Al 1914 sono a nord, lungo il semicerchio della Dora e dei canali, le sezioni (Vanchiglia, Aurora, San Donato) di primo e ancora più forte profilo industriale basato sulla presenza di stabilimenti tessili, siderurgici, meccanici, chimici di non contemporanea localizzazione accanto alle tradizionali attività artigianali e in una zona costituita dalle sezioni Lucento, Madonna di Campagna, Bertolla, con borghi separati e distinti dalla cinta, si sono insediati alcuni stabilimenti di diversa produzione ma di più grandi dimensioni. A sud-ovest si colloca invece l’area di sviluppo recente (Valentino, Nizza, Crocetta e San Paolo) dove si concentra la nuova industria meccanica articolata su grandi impianti e piccole officine operanti nell’indotto. Durante la guerra è proprio questa zona ad accogliere il grosso dei nuovi stabilimenti, come avviene nell’area esterna della zona nord.

Le barriere (Milano, Nizza, Casale) e i borghi operai (Vittoria, San Paolo, San Donato, Po, San Salvario, San Secondo, Regio Parco) sono per buona parte separati dal centro, cui si collega con insufficienti linee tranviarie e questa separazione si traduce in un isolamento favorevole all’associazionismo di quartiere legato al Partito socialista e al facile innescarsi di nuove socialità.
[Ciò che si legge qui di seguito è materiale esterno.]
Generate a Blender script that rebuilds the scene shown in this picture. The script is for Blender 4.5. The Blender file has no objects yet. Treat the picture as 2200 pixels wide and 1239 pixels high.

Se è pur vero che nell’area centrale la presenza operaia non è trascurabile nella situazione di una radicalizzazione di classe a Torino più netta che altrove, fomenta una contrapposizione frontale con il centro della città percepito come luogo dei ricchi, dove si consumano ricchezze ingiustamente accumulate, il luogo del divertimento e degli agi a stridente contrasto con la difficoltà di vita nella barriera, oltre che sede dei centri fisici del potere politico ed economico.